De même, Akrofi Clement Anderson, un linguiste ghanéen, a indigénisé l’enseignement des valeurs chrétiennes en traduisant la Bible en twi. Ses publications comprennent une grammaire twi, un recueil de proverbes twi et un dictionnaire anglais-twi-ga. Ces missionnaires africains ont ainsi contribué à préserver et à promouvoir les langues africaines.

Contribution à la musique : Amu Ephraim

Amu Ephraim Kwaku était un prédicateur, enseignant et ethnomusicologue ghanéen. Il est considéré comme le père de la musique artistique ghanéenne. Il a introduit l’harmonie occidentale dans les rythmes africains. Ses compositions novatrices démontraient sa maîtrise de cette fusion.

Amu Ephraim sur un billet de banque ghanéen
Amu Ephraim sur un billet de banque ghanéen

Il a également joué un rôle clé dans la promotion de la culture ghanéenne, des chants et des instruments de musique. Il visait à préserver et célébrer le patrimoine musical du Ghana. Son influence a jeté les bases du développement de la musique artistique ghanéenne.

Grâce à ses efforts, Amu a laissé une empreinte durable sur la scène musicale du Ghana. Sa fusion unique d’harmonie occidentale et de rythmes africains a ouvert de nouvelles possibilités artistiques et renforcé la préservation culturelle. Il est une figure respectée dans l’histoire musicale du Ghana.

Lire aussi : D’où viennent les hommes, où vont les morts : des conceptions traditionnelles chez les Éwé


Production de connaissance sur la cosmologie africaine

Jonathan Olumide Lucas, né en 1897, était un égyptologue de renom et un intellectuel au sein du clergé anglican de son époque. Il fut le premier Nigérian d’origine yoruba à écrire sur la religion du peuple yoruba.
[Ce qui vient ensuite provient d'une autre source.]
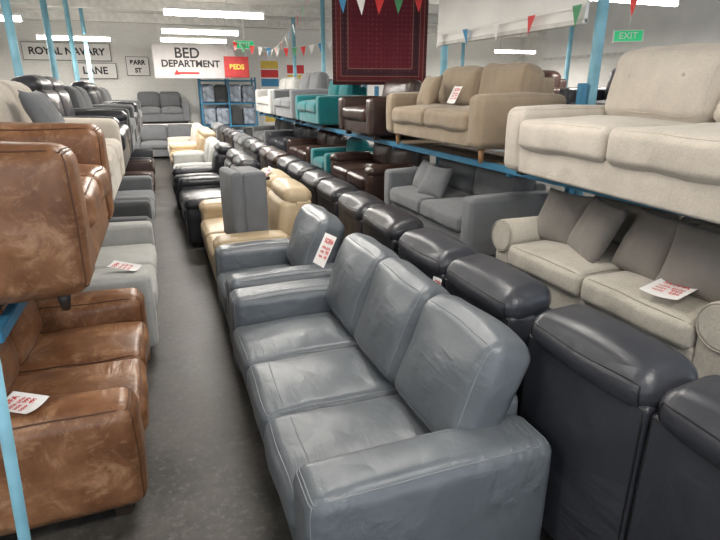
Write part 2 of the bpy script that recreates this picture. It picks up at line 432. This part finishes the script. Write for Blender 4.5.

Arrêtons-nous un instant pour examiner son parcours.

Jonathan était connu pour son travail sur l’histoire de la religion traditionnelle yoruba. Le travail de Lucas sur la culture et la langue yoruba établit des liens entre certains mots et choix de mots utilisés par les Yorubas et l’Égypte ancienne. Il a affirmé que la religion yoruba trouvait son origine dans l’ancienne Égypte, qu’il considérait comme le centre de la civilisation mondiale après des investigations et explorations rigoureuses.

Lucas a été éduqué au Fourah Bay College, à l’Université de Durham. Ceci en tant qu’étudiant externe à l’Université de Londres.
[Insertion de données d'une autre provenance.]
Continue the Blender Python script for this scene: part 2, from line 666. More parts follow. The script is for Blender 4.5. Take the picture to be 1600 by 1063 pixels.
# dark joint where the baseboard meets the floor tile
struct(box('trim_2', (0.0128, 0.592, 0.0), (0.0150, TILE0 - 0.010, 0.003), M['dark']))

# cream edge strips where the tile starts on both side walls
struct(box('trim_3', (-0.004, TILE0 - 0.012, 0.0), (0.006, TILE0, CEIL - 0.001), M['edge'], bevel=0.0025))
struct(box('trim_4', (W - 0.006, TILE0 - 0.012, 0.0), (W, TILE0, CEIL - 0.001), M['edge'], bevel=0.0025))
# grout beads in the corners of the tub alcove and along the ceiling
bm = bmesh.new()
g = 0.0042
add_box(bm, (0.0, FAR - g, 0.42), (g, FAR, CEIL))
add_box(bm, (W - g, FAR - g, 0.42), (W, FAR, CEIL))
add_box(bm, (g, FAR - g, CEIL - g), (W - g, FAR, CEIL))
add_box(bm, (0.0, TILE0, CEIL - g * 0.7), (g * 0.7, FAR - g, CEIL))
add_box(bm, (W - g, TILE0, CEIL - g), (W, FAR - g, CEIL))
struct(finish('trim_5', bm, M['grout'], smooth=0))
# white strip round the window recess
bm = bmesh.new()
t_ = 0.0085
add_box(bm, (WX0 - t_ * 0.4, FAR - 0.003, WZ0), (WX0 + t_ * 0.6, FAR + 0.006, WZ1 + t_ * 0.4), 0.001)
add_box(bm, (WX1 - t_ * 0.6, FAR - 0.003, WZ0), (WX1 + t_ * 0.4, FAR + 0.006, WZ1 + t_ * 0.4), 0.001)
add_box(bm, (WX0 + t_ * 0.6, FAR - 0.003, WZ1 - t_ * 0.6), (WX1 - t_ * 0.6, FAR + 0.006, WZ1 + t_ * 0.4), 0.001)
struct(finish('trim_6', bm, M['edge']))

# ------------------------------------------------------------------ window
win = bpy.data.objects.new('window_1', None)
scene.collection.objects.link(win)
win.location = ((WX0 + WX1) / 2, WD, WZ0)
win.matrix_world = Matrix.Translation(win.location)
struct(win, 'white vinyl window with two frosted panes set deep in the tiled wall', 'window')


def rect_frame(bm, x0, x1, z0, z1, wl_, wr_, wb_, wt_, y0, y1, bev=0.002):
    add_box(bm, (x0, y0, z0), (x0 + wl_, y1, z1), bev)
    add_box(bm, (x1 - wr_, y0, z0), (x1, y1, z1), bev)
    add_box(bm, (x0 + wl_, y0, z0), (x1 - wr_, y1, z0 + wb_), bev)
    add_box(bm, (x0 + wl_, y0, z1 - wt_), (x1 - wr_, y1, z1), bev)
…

L’avènement des « théologies africaines »

Le christianisme est originairement du Moyen-Orient. L’Europe l’a intégré à ses propres cultures. En Afrique, des penseurs ont également cherché à interpréter cette foi selon une perspective africaine.

Les théologies africaines se distinguent des théologies occidentales par leur ancrage dans le contexte africain. Elles relèvent des défis spécifiques rencontrés par les communautés africaines. Elles cherchent à incarner le message évangélique dans les réalités africaines, en intégrant les valeurs culturelles et les pratiques traditionnelles.
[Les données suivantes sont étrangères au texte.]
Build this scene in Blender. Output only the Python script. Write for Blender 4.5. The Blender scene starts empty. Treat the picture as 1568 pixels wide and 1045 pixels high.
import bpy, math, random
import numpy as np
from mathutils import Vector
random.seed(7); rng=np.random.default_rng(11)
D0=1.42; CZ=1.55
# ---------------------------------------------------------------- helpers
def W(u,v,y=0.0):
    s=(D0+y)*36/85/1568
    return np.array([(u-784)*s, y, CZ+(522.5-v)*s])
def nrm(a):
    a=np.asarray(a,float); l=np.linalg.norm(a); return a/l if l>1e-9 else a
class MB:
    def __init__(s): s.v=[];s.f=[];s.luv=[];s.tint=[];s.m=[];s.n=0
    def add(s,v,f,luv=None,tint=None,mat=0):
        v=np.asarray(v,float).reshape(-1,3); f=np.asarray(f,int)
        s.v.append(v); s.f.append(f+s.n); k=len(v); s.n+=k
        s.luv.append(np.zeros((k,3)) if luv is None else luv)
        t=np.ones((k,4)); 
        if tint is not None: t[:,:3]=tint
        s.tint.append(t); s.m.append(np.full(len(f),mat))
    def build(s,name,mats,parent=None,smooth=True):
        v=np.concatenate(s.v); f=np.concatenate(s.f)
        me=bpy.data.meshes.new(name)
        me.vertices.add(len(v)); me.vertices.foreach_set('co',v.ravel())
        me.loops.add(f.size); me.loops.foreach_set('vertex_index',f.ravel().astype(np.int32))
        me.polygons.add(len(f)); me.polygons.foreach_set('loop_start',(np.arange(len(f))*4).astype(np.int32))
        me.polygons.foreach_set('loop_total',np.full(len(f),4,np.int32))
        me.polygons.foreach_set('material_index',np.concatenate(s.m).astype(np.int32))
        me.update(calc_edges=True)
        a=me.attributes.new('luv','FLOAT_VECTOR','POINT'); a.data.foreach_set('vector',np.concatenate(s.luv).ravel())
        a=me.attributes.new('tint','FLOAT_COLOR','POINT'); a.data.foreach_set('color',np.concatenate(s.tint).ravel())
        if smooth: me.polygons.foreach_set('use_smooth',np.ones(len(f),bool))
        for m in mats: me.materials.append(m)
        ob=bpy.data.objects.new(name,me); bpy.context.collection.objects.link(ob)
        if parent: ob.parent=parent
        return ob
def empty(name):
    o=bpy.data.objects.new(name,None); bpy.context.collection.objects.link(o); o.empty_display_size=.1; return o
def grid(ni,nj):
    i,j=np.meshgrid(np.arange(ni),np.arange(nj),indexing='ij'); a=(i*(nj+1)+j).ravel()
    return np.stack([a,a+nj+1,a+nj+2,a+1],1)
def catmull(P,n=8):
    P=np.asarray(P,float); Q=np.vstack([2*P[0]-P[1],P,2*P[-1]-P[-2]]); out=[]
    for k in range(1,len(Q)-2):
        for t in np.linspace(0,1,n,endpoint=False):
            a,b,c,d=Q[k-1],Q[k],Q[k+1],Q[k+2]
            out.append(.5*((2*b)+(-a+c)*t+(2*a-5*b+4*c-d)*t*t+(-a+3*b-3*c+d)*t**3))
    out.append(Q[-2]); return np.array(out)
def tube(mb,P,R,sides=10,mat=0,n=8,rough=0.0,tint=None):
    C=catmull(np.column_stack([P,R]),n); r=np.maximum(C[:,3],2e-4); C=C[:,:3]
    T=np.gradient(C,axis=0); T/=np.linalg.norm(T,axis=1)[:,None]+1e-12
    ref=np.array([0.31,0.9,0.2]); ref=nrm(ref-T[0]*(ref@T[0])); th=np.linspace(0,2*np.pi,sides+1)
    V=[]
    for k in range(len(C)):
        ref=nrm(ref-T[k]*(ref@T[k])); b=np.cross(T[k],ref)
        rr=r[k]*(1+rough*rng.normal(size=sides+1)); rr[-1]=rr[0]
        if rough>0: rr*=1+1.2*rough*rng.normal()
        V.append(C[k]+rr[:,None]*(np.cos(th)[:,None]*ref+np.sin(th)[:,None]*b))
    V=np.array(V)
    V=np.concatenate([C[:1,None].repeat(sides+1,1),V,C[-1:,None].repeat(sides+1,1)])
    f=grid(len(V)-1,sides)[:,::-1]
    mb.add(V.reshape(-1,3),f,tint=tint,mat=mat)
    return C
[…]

Le Christ, notre ancêtre !

Christ ancêtre.
Image d’illustration | Omaw Buame, généré via MidJourney

Cependant, la pensée la plus notable des théologies africaines est sans doute celle du Christ comme ancêtre.

John Pobee, un Ghanéen protestant, fut l’un des premiers défenseurs de la christologie des ancêtres. En 1979, il écrivit :

« Notre approche consisterait à considérer Jésus comme le Grand et le Plus Grand Ancêtre – en langue akan, Nana. Avec cela, il détient le pouvoir et l’autorité de juger les actions des hommes, récompensant les bons et punissant les mauvais. » Pourtant, « il est supérieur aux autres ancêtres en raison de sa proximité avec Dieu et en tant que Dieu lui-même. »

Toward an African Theology, Nashville: Abingdon, 1979, p. 94., traduction mienne.

Néanmoins, c’est Charles Nyamiti qui s’est étendu sur le sujet en publiant Christ as our ancestors qui n’a pas tardé pas à recevoir des oppositions de la part de plusieurs autres théologiens.

En conclusion…

Il est essentiel de reconnaître l’apport significatif des missionnaires africains à la connaissance en Afrique. Leur engagement et leur travail ont contribué à enrichir la compréhension de l’histoire, de la culture et de la spiritualité en Afrique. Les missionnaires africains ont laissé un héritage souvent négligé mais important. Il est donc crucial de reconnaître leurs contributions.